_DATA SECTION_
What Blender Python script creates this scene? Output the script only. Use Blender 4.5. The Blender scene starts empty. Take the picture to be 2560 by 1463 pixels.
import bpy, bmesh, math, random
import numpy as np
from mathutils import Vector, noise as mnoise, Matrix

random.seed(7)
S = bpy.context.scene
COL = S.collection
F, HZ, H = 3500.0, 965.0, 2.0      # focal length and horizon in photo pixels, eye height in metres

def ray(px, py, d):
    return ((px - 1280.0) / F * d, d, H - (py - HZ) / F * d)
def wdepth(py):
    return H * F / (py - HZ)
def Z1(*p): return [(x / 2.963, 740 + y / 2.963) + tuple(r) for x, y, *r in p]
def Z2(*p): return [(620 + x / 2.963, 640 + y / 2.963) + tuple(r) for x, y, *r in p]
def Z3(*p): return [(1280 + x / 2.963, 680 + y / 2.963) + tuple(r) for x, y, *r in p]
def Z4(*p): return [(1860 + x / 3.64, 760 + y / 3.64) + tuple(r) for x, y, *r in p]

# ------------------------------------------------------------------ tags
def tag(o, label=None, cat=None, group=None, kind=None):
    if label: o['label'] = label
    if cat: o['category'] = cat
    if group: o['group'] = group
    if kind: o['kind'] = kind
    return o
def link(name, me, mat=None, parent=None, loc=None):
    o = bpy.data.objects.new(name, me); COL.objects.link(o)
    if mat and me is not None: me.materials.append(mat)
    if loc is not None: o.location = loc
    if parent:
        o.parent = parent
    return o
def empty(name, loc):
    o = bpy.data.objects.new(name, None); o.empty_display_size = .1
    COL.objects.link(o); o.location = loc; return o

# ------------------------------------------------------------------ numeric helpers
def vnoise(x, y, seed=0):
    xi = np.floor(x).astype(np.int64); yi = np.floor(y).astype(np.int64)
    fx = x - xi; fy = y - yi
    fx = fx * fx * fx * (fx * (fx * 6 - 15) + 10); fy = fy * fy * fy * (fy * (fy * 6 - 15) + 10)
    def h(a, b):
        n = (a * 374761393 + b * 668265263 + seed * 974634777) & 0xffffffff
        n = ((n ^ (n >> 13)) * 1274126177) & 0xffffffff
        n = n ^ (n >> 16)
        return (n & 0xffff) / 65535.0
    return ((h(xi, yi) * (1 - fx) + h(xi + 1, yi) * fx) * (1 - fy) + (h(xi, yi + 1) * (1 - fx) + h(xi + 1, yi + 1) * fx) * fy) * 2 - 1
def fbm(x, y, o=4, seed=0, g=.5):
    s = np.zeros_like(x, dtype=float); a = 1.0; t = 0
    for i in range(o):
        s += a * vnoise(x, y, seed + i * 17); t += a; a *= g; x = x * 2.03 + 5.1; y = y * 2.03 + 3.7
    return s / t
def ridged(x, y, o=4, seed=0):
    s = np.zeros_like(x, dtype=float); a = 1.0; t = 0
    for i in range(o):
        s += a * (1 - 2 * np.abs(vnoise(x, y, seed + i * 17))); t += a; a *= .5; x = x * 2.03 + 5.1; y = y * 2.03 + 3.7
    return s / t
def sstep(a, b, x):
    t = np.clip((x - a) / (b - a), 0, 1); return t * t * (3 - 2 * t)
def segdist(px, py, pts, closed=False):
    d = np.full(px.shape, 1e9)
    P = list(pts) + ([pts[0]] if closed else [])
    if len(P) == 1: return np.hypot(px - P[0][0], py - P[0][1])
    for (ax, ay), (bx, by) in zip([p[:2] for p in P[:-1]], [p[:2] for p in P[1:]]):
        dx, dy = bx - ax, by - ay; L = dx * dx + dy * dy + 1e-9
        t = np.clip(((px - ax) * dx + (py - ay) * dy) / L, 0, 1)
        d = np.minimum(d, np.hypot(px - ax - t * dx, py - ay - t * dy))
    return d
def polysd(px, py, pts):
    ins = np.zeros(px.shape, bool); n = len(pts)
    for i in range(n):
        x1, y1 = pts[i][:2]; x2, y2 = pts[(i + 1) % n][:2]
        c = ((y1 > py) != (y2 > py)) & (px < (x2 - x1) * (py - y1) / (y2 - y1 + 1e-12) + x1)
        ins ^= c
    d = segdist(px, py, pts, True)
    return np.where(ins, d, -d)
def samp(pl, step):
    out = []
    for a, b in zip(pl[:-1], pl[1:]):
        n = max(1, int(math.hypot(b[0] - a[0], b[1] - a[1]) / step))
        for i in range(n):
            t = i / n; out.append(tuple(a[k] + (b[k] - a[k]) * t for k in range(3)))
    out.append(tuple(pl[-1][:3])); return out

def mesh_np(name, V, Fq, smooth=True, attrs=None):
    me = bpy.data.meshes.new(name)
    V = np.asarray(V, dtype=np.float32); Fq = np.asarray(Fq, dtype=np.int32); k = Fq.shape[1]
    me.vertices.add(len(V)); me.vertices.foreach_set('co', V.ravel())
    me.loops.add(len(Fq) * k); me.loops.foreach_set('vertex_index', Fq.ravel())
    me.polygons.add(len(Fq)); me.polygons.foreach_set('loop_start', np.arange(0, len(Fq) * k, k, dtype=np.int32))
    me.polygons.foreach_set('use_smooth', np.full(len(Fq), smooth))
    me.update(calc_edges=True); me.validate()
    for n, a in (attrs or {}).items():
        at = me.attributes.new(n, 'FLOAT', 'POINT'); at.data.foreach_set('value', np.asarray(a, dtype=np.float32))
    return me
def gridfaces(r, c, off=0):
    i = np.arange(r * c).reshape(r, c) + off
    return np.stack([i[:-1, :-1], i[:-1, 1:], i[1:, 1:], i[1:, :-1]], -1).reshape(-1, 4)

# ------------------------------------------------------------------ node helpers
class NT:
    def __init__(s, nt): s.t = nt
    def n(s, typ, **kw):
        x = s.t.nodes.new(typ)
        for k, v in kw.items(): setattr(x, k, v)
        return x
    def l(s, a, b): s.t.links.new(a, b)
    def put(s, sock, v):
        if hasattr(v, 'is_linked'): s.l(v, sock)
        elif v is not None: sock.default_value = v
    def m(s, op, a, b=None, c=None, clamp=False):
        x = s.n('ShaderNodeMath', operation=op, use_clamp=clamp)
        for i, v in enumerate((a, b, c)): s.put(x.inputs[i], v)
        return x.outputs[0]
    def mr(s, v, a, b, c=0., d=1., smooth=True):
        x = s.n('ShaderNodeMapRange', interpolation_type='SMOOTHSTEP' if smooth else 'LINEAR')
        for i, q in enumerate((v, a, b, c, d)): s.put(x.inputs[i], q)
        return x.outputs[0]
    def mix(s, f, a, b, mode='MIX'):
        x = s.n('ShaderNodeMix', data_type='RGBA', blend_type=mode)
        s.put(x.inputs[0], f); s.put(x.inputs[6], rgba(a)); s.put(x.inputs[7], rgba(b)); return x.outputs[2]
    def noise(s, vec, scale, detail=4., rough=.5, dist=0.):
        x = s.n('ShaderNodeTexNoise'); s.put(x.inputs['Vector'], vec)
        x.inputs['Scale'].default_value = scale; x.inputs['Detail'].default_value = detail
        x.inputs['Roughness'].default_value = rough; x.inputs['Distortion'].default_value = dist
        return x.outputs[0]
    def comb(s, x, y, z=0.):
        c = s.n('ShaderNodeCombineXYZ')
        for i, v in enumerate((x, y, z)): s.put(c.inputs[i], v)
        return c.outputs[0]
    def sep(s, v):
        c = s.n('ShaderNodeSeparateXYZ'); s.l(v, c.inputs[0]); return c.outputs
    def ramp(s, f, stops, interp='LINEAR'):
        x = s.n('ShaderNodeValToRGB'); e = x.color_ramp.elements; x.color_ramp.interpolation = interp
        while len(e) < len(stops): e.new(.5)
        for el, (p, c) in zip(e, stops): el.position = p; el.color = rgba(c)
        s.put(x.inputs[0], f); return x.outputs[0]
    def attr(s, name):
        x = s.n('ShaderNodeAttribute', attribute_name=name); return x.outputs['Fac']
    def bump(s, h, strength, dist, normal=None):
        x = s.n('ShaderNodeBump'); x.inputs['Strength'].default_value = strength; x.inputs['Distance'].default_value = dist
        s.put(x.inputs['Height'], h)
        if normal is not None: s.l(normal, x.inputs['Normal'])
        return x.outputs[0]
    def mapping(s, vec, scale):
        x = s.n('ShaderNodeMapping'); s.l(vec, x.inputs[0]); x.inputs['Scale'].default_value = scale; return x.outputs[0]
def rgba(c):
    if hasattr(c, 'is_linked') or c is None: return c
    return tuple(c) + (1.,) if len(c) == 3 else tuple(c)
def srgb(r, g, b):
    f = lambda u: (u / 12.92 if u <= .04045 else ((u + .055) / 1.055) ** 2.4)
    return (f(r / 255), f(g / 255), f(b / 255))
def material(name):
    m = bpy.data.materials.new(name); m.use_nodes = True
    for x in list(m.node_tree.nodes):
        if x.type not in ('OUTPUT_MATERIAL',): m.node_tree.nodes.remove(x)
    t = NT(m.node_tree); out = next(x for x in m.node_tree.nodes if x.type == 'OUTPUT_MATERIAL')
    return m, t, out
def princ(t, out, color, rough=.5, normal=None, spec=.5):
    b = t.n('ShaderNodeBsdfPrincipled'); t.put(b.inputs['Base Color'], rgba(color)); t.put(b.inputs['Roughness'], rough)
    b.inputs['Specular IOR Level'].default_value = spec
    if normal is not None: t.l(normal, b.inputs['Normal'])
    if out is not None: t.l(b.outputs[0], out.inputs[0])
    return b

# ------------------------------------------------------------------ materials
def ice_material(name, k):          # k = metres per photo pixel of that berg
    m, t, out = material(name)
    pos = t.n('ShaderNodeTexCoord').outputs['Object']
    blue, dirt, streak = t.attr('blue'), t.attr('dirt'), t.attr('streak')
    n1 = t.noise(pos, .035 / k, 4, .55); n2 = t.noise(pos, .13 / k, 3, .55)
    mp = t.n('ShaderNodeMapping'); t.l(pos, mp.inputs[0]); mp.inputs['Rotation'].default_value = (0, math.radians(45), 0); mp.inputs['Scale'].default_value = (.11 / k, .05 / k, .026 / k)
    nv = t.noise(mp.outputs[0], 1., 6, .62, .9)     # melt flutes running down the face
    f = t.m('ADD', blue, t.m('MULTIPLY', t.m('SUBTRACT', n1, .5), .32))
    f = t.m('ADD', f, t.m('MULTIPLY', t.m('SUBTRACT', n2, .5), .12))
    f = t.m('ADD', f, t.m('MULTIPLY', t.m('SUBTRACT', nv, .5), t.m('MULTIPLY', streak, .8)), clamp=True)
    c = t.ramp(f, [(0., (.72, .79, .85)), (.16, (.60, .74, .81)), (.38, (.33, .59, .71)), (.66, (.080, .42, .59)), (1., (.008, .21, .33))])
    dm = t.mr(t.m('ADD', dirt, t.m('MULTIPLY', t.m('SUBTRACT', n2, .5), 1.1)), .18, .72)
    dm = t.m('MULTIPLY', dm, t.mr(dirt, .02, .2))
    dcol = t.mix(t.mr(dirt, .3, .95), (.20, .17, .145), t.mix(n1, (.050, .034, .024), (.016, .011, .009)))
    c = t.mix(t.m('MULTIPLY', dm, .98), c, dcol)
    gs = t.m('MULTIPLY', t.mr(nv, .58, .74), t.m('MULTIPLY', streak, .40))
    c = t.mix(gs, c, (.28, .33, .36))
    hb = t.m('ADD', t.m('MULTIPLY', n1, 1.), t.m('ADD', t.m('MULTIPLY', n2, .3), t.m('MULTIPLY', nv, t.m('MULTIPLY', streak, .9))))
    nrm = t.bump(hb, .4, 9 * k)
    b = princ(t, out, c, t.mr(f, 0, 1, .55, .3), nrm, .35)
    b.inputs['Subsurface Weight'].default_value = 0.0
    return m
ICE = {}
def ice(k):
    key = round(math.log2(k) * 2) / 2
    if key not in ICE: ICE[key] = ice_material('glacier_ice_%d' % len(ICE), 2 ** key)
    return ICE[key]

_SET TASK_
Return exactly, please, the lines of the material from the first one down to and including the line where "def Z4(*p): return" appears.

_FULL RESPONSE_
What Blender Python script creates this scene? Output the script only. Use Blender 4.5. The Blender scene starts empty. Take the picture to be 2560 by 1463 pixels.
import bpy, bmesh, math, random
import numpy as np
from mathutils import Vector, noise as mnoise, Matrix

random.seed(7)
S = bpy.context.scene
COL = S.collection
F, HZ, H = 3500.0, 965.0, 2.0      # focal length and horizon in photo pixels, eye height in metres

def ray(px, py, d):
    return ((px - 1280.0) / F * d, d, H - (py - HZ) / F * d)
def wdepth(py):
    return H * F / (py - HZ)
def Z1(*p): return [(x / 2.963, 740 + y / 2.963) + tuple(r) for x, y, *r in p]
def Z2(*p): return [(620 + x / 2.963, 640 + y / 2.963) + tuple(r) for x, y, *r in p]
def Z3(*p): return [(1280 + x / 2.963, 680 + y / 2.963) + tuple(r) for x, y, *r in p]
def Z4(*p): return [(1860 + x / 3.64, 760 + y / 3.64) + tuple(r) for x, y, *r in p]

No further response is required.